The lyrics work as agit-prop (which is what they are, so wonderful) but some lines give me pause—that “This is England/The land of illegal dances” makes me wonder if England isn’t just a larger Bomont, Utah, and if Kevin Bacon isn’t going to liberate it to the sounds of the great Kenny Loggins. And what’s a “human factory farm”? Since when did soylent green become the national food of England?
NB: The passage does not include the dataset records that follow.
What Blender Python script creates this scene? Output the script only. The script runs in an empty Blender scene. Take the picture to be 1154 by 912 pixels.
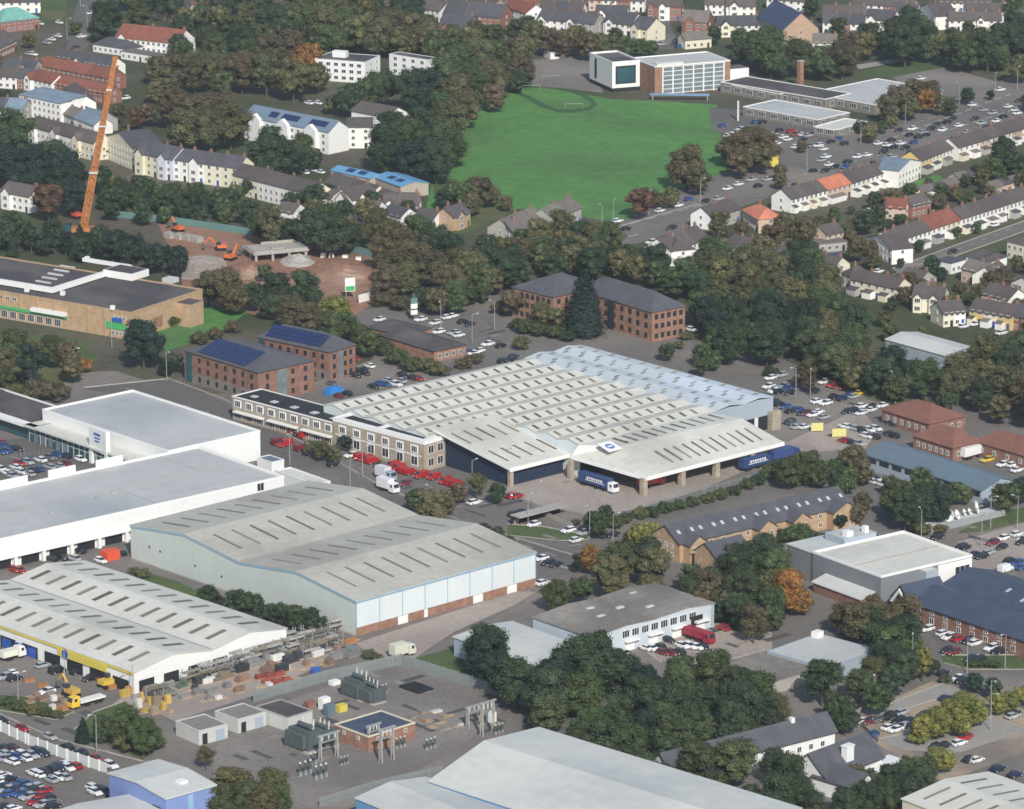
import bpy, math, random
from mathutils import Vector
R = random.Random(11)
sc = bpy.context.scene
COL = sc.collection
# ---------------- camera model (real-world metres) ----------------
F = 5026.0; TH = math.radians(15.1); CH = 350.0; CY = -1300.0
CO, SI = math.cos(TH), math.sin(TH)
def gp(p, z=0.0):
    dx = (p[0]-577)/F; dy = (p[1]-456)/F
    Z = -SI-dy*CO; t = (z-CH)/Z
    return Vector((dx*t, CY+(CO-dy*SI)*t, z))
def pj(v):
    x, y, z = v[0], v[1]-CY, v[2]-CH
    f = y*CO-z*SI; u = y*SI+z*CO
    return (577+F*x/f, 456-F*u/f)
def spx(y): return (y+900)*0.002759        # pixels per metre on ground row y
TO = {'1': 0, '2': 290, '3': 580, '4': 864, 'a': 0, 'b': 230, 'c': 455, 'd': 682}
def t(k, x, y): return (TO[k[1]]+x/3.9655, TO[k[0]]+y/3.9655)
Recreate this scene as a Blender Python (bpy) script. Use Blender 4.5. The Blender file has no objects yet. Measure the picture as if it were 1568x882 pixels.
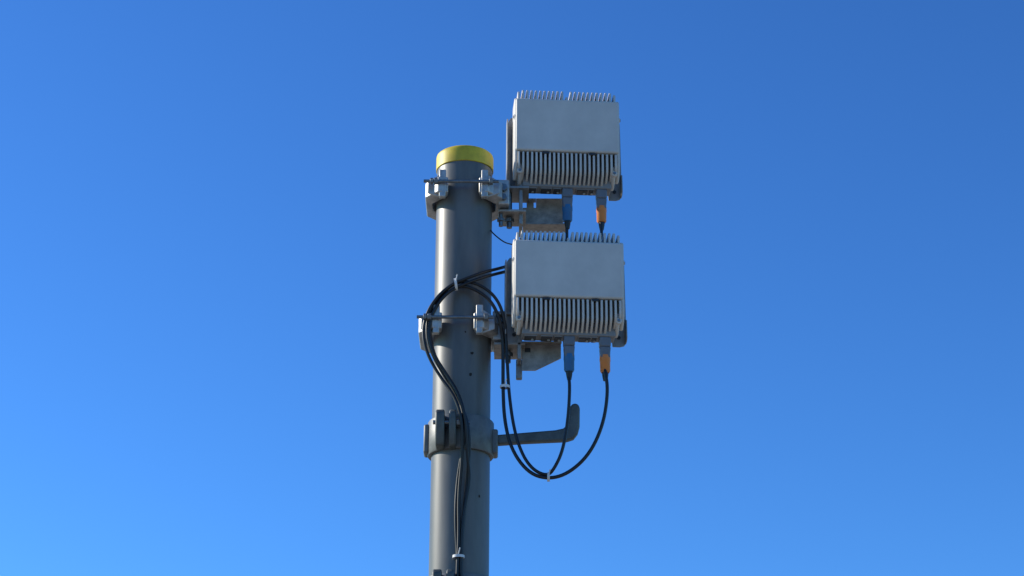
import bpy, bmesh, math, random
from mathutils import Vector, Matrix
random.seed(4)
R=math.radians
sc=bpy.context.scene
sc.view_settings.view_transform='Standard'
sc.view_settings.look='None'
sc.view_settings.exposure=0

# ------------------------------------------------------------ camera
cam=bpy.data.cameras.new('camera'); co=bpy.data.objects.new('camera',cam)
sc.collection.objects.link(co); sc.camera=co
co.matrix_world=Matrix.Translation((0.16,-6,1.6)) @ Matrix.Rotation(R(112),4,'X') @ Matrix.Rotation(0.0048,4,'Z')
cam.sensor_width=36; cam.lens=3030/1568*36
cam.clip_start=0.05; cam.clip_end=5000

# ------------------------------------------------------------ light
SUN_EL=R(28); S=Vector((-0.955,0.27,0)).normalized()
sdir=Vector((S.x*math.cos(SUN_EL),S.y*math.cos(SUN_EL),math.sin(SUN_EL)))
sl=bpy.data.lights.new('sun','SUN'); sl.energy=5; sl.angle=R(0.6); sl.color=(1,0.93,0.82)
so=bpy.data.objects.new('sun',sl); sc.collection.objects.link(so)
so.rotation_euler=sdir.to_track_quat('Z','Y').to_euler(); so.location=(-3,3,8)

w=bpy.data.worlds.new('World'); sc.world=w; w.use_nodes=True
nt=w.node_tree; bg=nt.nodes['Background']
sky=nt.nodes.new('ShaderNodeTexSky'); sky.sky_type='NISHITA'; sky.sun_disc=False
sky.sun_elevation=SUN_EL; sky.sun_rotation=math.atan2(S.x,S.y)
sky.air_density=1.0; sky.dust_density=0.2; sky.ozone_density=3.0
def vm(op,a,b):
    n=nt.nodes.new('ShaderNodeVectorMath'); n.operation=op
    nt.links.new(a,n.inputs[0]); n.inputs[1].default_value=b; return n.outputs[0]
K=0.12
x=vm('MULTIPLY',sky.outputs[0],(K,K,K))
g=nt.nodes.new('ShaderNodeGamma'); g.inputs[1].default_value=1.25; nt.links.new(x,g.inputs[0])
x=vm('MULTIPLY',g.outputs[0],(.60,1.20,1.84))
x=vm('MINIMUM',x,(1.3,1.3,1.3))
x=vm('MULTIPLY',x,(1/K,1/K,1/K))
nt.links.new(x,bg.inputs[0]); bg.inputs[1].default_value=K

# ------------------------------------------------------------ materials
def mat(name,col,rough=0.5,metal=0.0,var=0.12,scale=14,bump=0.0,col2=None,stretch=(1,1,1),coat=0):
    m=bpy.data.materials.new(name); m.use_nodes=True
    n=m.node_tree.nodes; l=m.node_tree.links; b=n['Principled BSDF']
    tc=n.new('ShaderNodeTexCoord'); mp=n.new('ShaderNodeMapping'); mp.inputs['Scale'].default_value=stretch
    nz=n.new('ShaderNodeTexNoise'); nz.inputs['Scale'].default_value=scale; nz.inputs['Detail'].default_value=6; nz.inputs['Roughness'].default_value=.65
    cr=n.new('ShaderNodeValToRGB')
    c2=col2 or tuple(c*(1-var*2) for c in col)
    cr.color_ramp.elements[0].position=.35; cr.color_ramp.elements[1].position=.68
    cr.color_ramp.elements[0].color=(*c2,1); cr.color_ramp.elements[1].color=(*[min(1,c*(1+var*.4)) for c in col],1)
    l.new(tc.outputs['Object'],mp.inputs['Vector']); l.new(mp.outputs[0],nz.inputs['Vector'])
    l.new(nz.outputs['Fac'],cr.inputs['Fac']); l.new(cr.outputs[0],b.inputs['Base Color'])
    mr=n.new('ShaderNodeMapRange'); mr.inputs['To Min'].default_value=max(0,rough-.08); mr.inputs['To Max'].default_value=min(1,rough+.08)
    l.new(nz.outputs['Fac'],mr.inputs['Value']); l.new(mr.outputs[0],b.inputs['Roughness'])
    b.inputs['Metallic'].default_value=metal
    if coat: b.inputs['Coat Weight'].default_value=coat
    if bump:
        bp=n.new('ShaderNodeBump'); bp.inputs['Strength'].default_value=bump; bp.inputs['Distance'].default_value=.002
        l.new(nz.outputs['Fac'],bp.inputs['Height']); l.new(bp.outputs[0],b.inputs['Normal'])
    return m
M_pole=mat('pole_paint',(.15,.15,.137),.42,0,.14,5,.15,stretch=(3,3,.6))
M_chip=mat('bare_rust',(.03,.022,.018),.8,0,.2,60)
M_cap=mat('yellow_plastic',(.76,.56,.03),.5,0,.16,16,.15)
M_unit=mat('unit_paint',(.66,.615,.545),.5,0,.07,7,.05)
M_dark=mat('port_black',(.03,.032,.035),.5,0,.1,20)
M_panel=mat('panel_grey',(.26,.255,.25),.5,0,.1,20)
M_galv=mat('galvanised_steel',(.54,.53,.50),.45,.5,.18,38,.15)
M_plate=mat('bracket_plate',(.34,.33,.31),.5,.5,.14,30,.1)
M_tan=mat('zinc_ground_bounce',(.44,.39,.33),.5,.45,.2,40,.15)  # galvanised plates, warm reflection of the ground put into the tan base colour
M_bolt=mat('bolt_steel',(.22,.24,.25),.4,.7,.15,60)
M_band=mat('band_paint',(.19,.20,.19),.5,.2,.18,18,.2)
M_lug=mat('lug_paint',(.12,.135,.125),.5,.2,.18,22,.2)
M_cable=mat('cable_rubber',(.012,.012,.013),.42,0,.1,30)
M_tie=mat('tie_nylon',(.75,.75,.72),.5,0,.05,30)
M_cong=mat('connector_grey',(.17,.18,.20),.45,0,.08,25)
M_blue=mat('connector_blue',(.02,.15,.33),.45,0,.08,25)
M_orange=mat('connector_orange',(.85,.25,.045),.45,0,.08,25)
M_ground=mat('ground_gravel',(.29,.26,.21),.9,0,.18,3,.4)

# ------------------------------------------------------------ helpers
def empty(name,loc=(0,0,0),rz=0):
    e=bpy.data.objects.new(name,None); e.empty_display_size=.1
    sc.collection.objects.link(e); e.location=loc; e.rotation_euler=(0,0,rz); return e
def finish(bm,name,m,parent,bev=0,smooth=True,seg=2):
    bmesh.ops.recalc_face_normals(bm,faces=bm.faces)
    me=bpy.data.meshes.new(name); bm.to_mesh(me); bm.free()
    ob=bpy.data.objects.new(name,me); sc.collection.objects.link(ob)
    me.materials.append(m)
    if parent: ob.parent=parent
    if bev:
        b=ob.modifiers.new('bevel','BEVEL'); b.width=bev; b.segments=seg; b.limit_method='ANGLE'; b.angle_limit=R(35)
    if smooth:
        for p in me.polygons: p.use_smooth=True
        try: me.set_sharp_from_angle(angle=R(38))
        except Exception: pass
    return ob
def add_box(bm,x0,x1,y0,y1,z0,z1):
    v=[bm.verts.new(p) for p in [(x0,y0,z0),(x1,y0,z0),(x1,y1,z0),(x0,y1,z0),(x0,y0,z1),(x1,y0,z1),(x1,y1,z1),(x0,y1,z1)]]
    for f in [(0,1,2,3),(4,5,6,7),(0,1,5,4),(1,2,6,5),(2,3,7,6),(3,0,4,7)]: bm.faces.new([v[i] for i in f])
def box(name,m,parent,x0,x1,y0,y1,z0,z1,bev=.002):
    bm=bmesh.new(); add_box(bm,x0,x1,y0,y1,z0,z1); return finish(bm,name,m,parent,bev)
def add_prism(bm,pts,axis,a0,a1):
    def P(p,a):
        if axis=='x': return (a,p[0],p[1])
        if axis=='y': return (p[0],a,p[1])
        return (p[0],p[1],a)
    A=[bm.verts.new(P(p,a0)) for p in pts]; B=[bm.verts.new(P(p,a1)) for p in pts]
    bm.faces.new(A); bm.faces.new(B[::-1]); n=len(pts)
    for i in range(n): bm.faces.new([A[i],A[(i+1)%n],B[(i+1)%n],B[i]])
def prism(name,m,parent,pts,axis,a0,a1,bev=.002):
    bm=bmesh.new(); add_prism(bm,pts,axis,a0,a1); return finish(bm,name,m,parent,bev)
def add_tube(bm,rings,n=24,rot=0):
    rs=[]
    d=(Vector(rings[-1][0])-Vector(rings[0][0])).normalized()
    u=d.orthogonal().normalized(); v=d.cross(u)
    for i,(c,r) in enumerate(rings):
        c=Vector(c)
        rs.append([bm.verts.new(c+(u*math.cos(rot+2*math.pi*k/n)+v*math.sin(rot+2*math.pi*k/n))*r) for k in range(n)])
    for a,b in zip(rs,rs[1:]):
        for k in range(n): bm.faces.new([a[k],a[(k+1)%n],b[(k+1)%n],b[k]])
    bm.faces.new(rs[0][::-1]); bm.faces.new(rs[-1])
def tube(name,m,parent,rings,n=24,bev=0,rot=0):
    bm=bmesh.new(); add_tube(bm,rings,n,rot); return finish(bm,name,m,parent,bev)
def rod(name,m,parent,p0,p1,r,n=14): return tube(name,m,parent,[(p0,r),(p1,r)],n)
def nut(name,parent,p,axis,r=.012,h=.010,m=None):
    a=Vector(axis).normalized()*h/2; p=Vector(p)
    return tube(name,m or M_bolt,parent,[(p-a,r),(p+a,r)],6,.0012)
def curve(name,m,parent,pts,r,res=6):
    cu=bpy.data.curves.new(name,'CURVE'); cu.dimensions='3D'; cu.bevel_depth=r; cu.bevel_resolution=4; cu.resolution_u=res; cu.use_fill_caps=True
    s=cu.splines.new('NURBS'); s.points.add(len(pts)-1)
    for q,p in zip(s.points,pts): q.co=(*p,1)
    s.order_u=3; s.use_endpoint_u=True
    ob=bpy.data.objects.new(name,cu); sc.collection.objects.link(ob); cu.materials.append(m)
    if parent: ob.parent=parent
    return ob

# ------------------------------------------------------------ ground
bm=bmesh.new(); bmesh.ops.create_grid(bm,x_segments=8,y_segments=8,size=2500)
finish(bm,'ground',M_ground,None,0,False)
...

Still, compared to the rest of Cut the Crap, “This Is England” has real power—Strummer called it “the last great Clash song,”and while I’m not sure about that “great,” it doesn’t pale in comparison to their previous work.
Cut the Crap marked a sad, no make that ignominious, end to the Clash saga, one their fans would just as soon forget happened. It’s a story of a manager run amok, studio technology run amok, and a musician’s ego run amok (“Mick Jones? Who needs him?”). This album should never have seen the light of day. Cut the Crap’s biggest flaw is it fails to take its own advice.